> Data block
-.-.-
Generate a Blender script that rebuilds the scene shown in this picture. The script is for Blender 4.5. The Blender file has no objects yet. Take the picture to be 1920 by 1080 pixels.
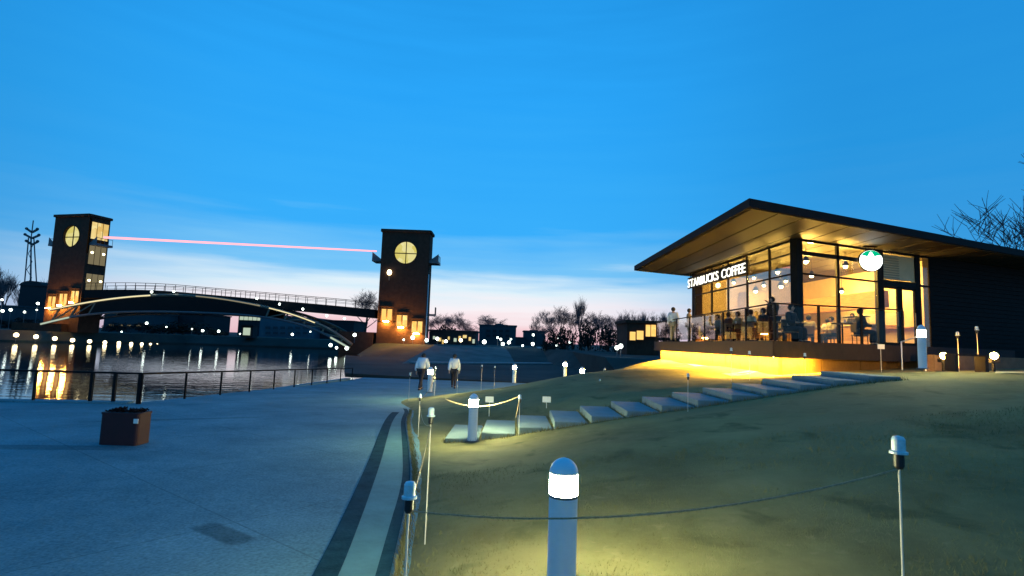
import bpy, math, random
import numpy as np
from mathutils import Vector, Matrix, Euler

random.seed(7)
S = bpy.context.scene
C = S.collection
R = math.radians

# ------------------------------------------------------------------ camera
EYE = Vector((0, 0, 1.65))
F = 1020.0                       # focal length in photo pixels (1920 wide)
PITCH, ROLL = math.atan(101 / F), R(2.0)
cam_d = bpy.data.cameras.new('camera')
cam_d.sensor_width = 36
cam_d.lens = 36 * F / 1920
cam_d.clip_start, cam_d.clip_end = 0.05, 8000
cam = bpy.data.objects.new('camera', cam_d)
C.objects.link(cam)
CR = Matrix.Rotation(R(90) + PITCH, 4, 'X') @ Matrix.Rotation(ROLL, 4, 'Z')
cam.matrix_world = Matrix.Translation(EYE) @ CR
S.camera = cam
CR3 = CR.to_3x3()

# ------------------------------------------------------------------ sky (dusk)
SUN_AZ = R(-9)                  # sunset direction, left of the camera axis
w = bpy.data.worlds.new('World')
S.world = w
w.use_nodes = True
nt = w.node_tree
nt.nodes.clear()
N = nt.nodes.new
L = nt.links.new


def ramp(stops):
    r = N('ShaderNodeValToRGB')
    e = r.color_ramp.elements
    while len(e) < len(stops):
        e.new(0.5)
    for k, (p, c) in enumerate(stops):
        e[k].position = p
        e[k].color = (*c, 1)
    return r


def mth(op, a, b=None, c=None):
    m = N('ShaderNodeMath')
    m.operation = op
    for k, v in enumerate((a, b, c)):
        if v is None:
            continue
        if isinstance(v, (int, float)):
            m.inputs[k].default_value = v
        else:
            L(v, m.inputs[k])
    return m.outputs[0]


tc = N('ShaderNodeTexCoord')
sx = N('ShaderNodeSeparateXYZ')
L(tc.outputs['Generated'], sx.inputs[0])
# thin dusk cloud bands: noise stretched along the horizon shifts the height that the ramps read
mp = N('ShaderNodeMapping')
mp.inputs['Scale'].default_value = (2.2, 2.2, 26)
L(tc.outputs['Generated'], mp.inputs[0])
nz = N('ShaderNodeTexNoise')
nz.inputs['Scale'].default_value = 1.6
nz.inputs['Detail'].default_value = 5
L(mp.outputs[0], nz.inputs[0])
up = mth('MAXIMUM', sx.outputs[2], 0.0)
wob = mth('MULTIPLY', mth('SUBTRACT', nz.outputs[0], 0.5), mth('MULTIPLY_ADD', up, 0.30, 0.055))
el = mth('ADD', up, wob)
away = ramp([(0, (.25, .50, .72)), (.06, (.12, .42, .75)), (.15, (.042, .33, .73)), (.32, (.019, .30, .73)),
             (.55, (.014, .27, .71)), (1, (.008, .16, .48))])
glow = ramp([(0, (.84, .46, .52)), (.028, (.92, .66, .70)), (.056, (.95, .88, .91)), (.09, (.72, .87, .95)),
             (.13, (.19, .56, .92)), (.21, (.038, .42, .94)), (.42, (.022, .37, .92)), (.6, (.016, .31, .80)), (1, (.008, .16, .48))])
L(el, away.inputs[0])
L(el, glow.inputs[0])
hx = mth('MULTIPLY', sx.outputs[0], math.sin(SUN_AZ))
hy = mth('MULTIPLY', sx.outputs[1], math.cos(SUN_AZ))
hl = mth('SQRT', mth('ADD', mth('MULTIPLY', sx.outputs[0], sx.outputs[0]),
                     mth('ADD', mth('MULTIPLY', sx.outputs[1], sx.outputs[1]), 1e-5)))
cs = mth('DIVIDE', mth('ADD', hx, hy), hl)
mr = N('ShaderNodeMapRange')
mr.interpolation_type = 'SMOOTHSTEP'
mr.inputs['From Min'].default_value = math.cos(R(42))
mr.inputs['From Max'].default_value = math.cos(R(6))
L(cs, mr.inputs[0])
mx = N('ShaderNodeMix')
mx.data_type = 'RGBA'
L(mr.outputs[0], mx.inputs['Factor'])
L(away.outputs[0], mx.inputs['A'])
L(glow.outputs[0], mx.inputs['B'])
sky = N('ShaderNodeTexSky')
sky.sky_type = 'NISHITA'
sky.sun_disc = False
sky.sun_elevation = R(-1.5)
sky.sun_rotation = SUN_AZ
sky.ozone_density = 5
bg1 = N('ShaderNodeBackground')
bg1.inputs[1].default_value = 0.06
L(sky.outputs[0], bg1.inputs[0])
bg2 = N('ShaderNodeBackground')
bg2.inputs[1].default_value = 1.0
L(mx.outputs['Result'], bg2.inputs[0])
ad = N('ShaderNodeAddShader')
L(bg1.outputs[0], ad.inputs[0])
L(bg2.outputs[0], ad.inputs[1])
wo = N('ShaderNodeOutputWorld')
L(ad.outputs[0], wo.inputs[0])

sun_d = bpy.data.lights.new('sun', 'SUN')
sun_d.energy = 0.03
sun_d.angle = R(20)
sun_d.color = (1, .72, .66)
sun = bpy.data.objects.new('sun', sun_d)
C.objects.link(sun)
sd = Vector((math.sin(SUN_AZ), math.cos(SUN_AZ), 0.05))
sun.rotation_euler = sd.to_track_quat('Z', 'Y').to_euler()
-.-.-
> What is being asked
Write the full listing out again with every line unchanged, but include no pictures.

> Response below
Generate a Blender script that rebuilds the scene shown in this picture. The script is for Blender 4.5. The Blender file has no objects yet. Take the picture to be 1920 by 1080 pixels.
import bpy, math, random
import numpy as np
from mathutils import Vector, Matrix, Euler

random.seed(7)
S = bpy.context.scene
C = S.collection
R = math.radians

# ------------------------------------------------------------------ camera
EYE = Vector((0, 0, 1.65))
F = 1020.0                       # focal length in photo pixels (1920 wide)
PITCH, ROLL = math.atan(101 / F), R(2.0)
cam_d = bpy.data.cameras.new('camera')
cam_d.sensor_width = 36
cam_d.lens = 36 * F / 1920
cam_d.clip_start, cam_d.clip_end = 0.05, 8000
cam = bpy.data.objects.new('camera', cam_d)
C.objects.link(cam)
CR = Matrix.Rotation(R(90) + PITCH, 4, 'X') @ Matrix.Rotation(ROLL, 4, 'Z')
cam.matrix_world = Matrix.Translation(EYE) @ CR
S.camera = cam
CR3 = CR.to_3x3()

# ------------------------------------------------------------------ sky (dusk)
SUN_AZ = R(-9)                  # sunset direction, left of the camera axis
w = bpy.data.worlds.new('World')
S.world = w
w.use_nodes = True
nt = w.node_tree
nt.nodes.clear()
N = nt.nodes.new
L = nt.links.new


def ramp(stops):
    r = N('ShaderNodeValToRGB')
    e = r.color_ramp.elements
    while len(e) < len(stops):
        e.new(0.5)
    for k, (p, c) in enumerate(stops):
        e[k].position = p
        e[k].color = (*c, 1)
    return r


def mth(op, a, b=None, c=None):
    m = N('ShaderNodeMath')
    m.operation = op
    for k, v in enumerate((a, b, c)):
        if v is None:
            continue
        if isinstance(v, (int, float)):
            m.inputs[k].default_value = v
        else:
            L(v, m.inputs[k])
    return m.outputs[0]


tc = N('ShaderNodeTexCoord')
sx = N('ShaderNodeSeparateXYZ')
L(tc.outputs['Generated'], sx.inputs[0])
# thin dusk cloud bands: noise stretched along the horizon shifts the height that the ramps read
mp = N('ShaderNodeMapping')
mp.inputs['Scale'].default_value = (2.2, 2.2, 26)
L(tc.outputs['Generated'], mp.inputs[0])
nz = N('ShaderNodeTexNoise')
nz.inputs['Scale'].default_value = 1.6
nz.inputs['Detail'].default_value = 5
L(mp.outputs[0], nz.inputs[0])
up = mth('MAXIMUM', sx.outputs[2], 0.0)
wob = mth('MULTIPLY', mth('SUBTRACT', nz.outputs[0], 0.5), mth('MULTIPLY_ADD', up, 0.30, 0.055))
el = mth('ADD', up, wob)
away = ramp([(0, (.25, .50, .72)), (.06, (.12, .42, .75)), (.15, (.042, .33, .73)), (.32, (.019, .30, .73)),
             (.55, (.014, .27, .71)), (1, (.008, .16, .48))])
glow = ramp([(0, (.84, .46, .52)), (.028, (.92, .66, .70)), (.056, (.95, .88, .91)), (.09, (.72, .87, .95)),
             (.13, (.19, .56, .92)), (.21, (.038, .42, .94)), (.42, (.022, .37, .92)), (.6, (.016, .31, .80)), (1, (.008, .16, .48))])
L(el, away.inputs[0])
L(el, glow.inputs[0])
hx = mth('MULTIPLY', sx.outputs[0], math.sin(SUN_AZ))
hy = mth('MULTIPLY', sx.outputs[1], math.cos(SUN_AZ))
hl = mth('SQRT', mth('ADD', mth('MULTIPLY', sx.outputs[0], sx.outputs[0]),
                     mth('ADD', mth('MULTIPLY', sx.outputs[1], sx.outputs[1]), 1e-5)))
cs = mth('DIVIDE', mth('ADD', hx, hy), hl)
mr = N('ShaderNodeMapRange')
mr.interpolation_type = 'SMOOTHSTEP'
mr.inputs['From Min'].default_value = math.cos(R(42))
mr.inputs['From Max'].default_value = math.cos(R(6))
L(cs, mr.inputs[0])
mx = N('ShaderNodeMix')
mx.data_type = 'RGBA'
L(mr.outputs[0], mx.inputs['Factor'])
L(away.outputs[0], mx.inputs['A'])
L(glow.outputs[0], mx.inputs['B'])
sky = N('ShaderNodeTexSky')
sky.sky_type = 'NISHITA'
sky.sun_disc = False
sky.sun_elevation = R(-1.5)
sky.sun_rotation = SUN_AZ
sky.ozone_density = 5
bg1 = N('ShaderNodeBackground')
bg1.inputs[1].default_value = 0.06
L(sky.outputs[0], bg1.inputs[0])
bg2 = N('ShaderNodeBackground')
bg2.inputs[1].default_value = 1.0
L(mx.outputs['Result'], bg2.inputs[0])
ad = N('ShaderNodeAddShader')
L(bg1.outputs[0], ad.inputs[0])
L(bg2.outputs[0], ad.inputs[1])
wo = N('ShaderNodeOutputWorld')
L(ad.outputs[0], wo.inputs[0])

sun_d = bpy.data.lights.new('sun', 'SUN')
sun_d.energy = 0.03
sun_d.angle = R(20)
sun_d.color = (1, .72, .66)
sun = bpy.data.objects.new('sun', sun_d)
C.objects.link(sun)
sd = Vector((math.sin(SUN_AZ), math.cos(SUN_AZ), 0.05))
sun.rotation_euler = sd.to_track_quat('Z', 'Y').to_euler()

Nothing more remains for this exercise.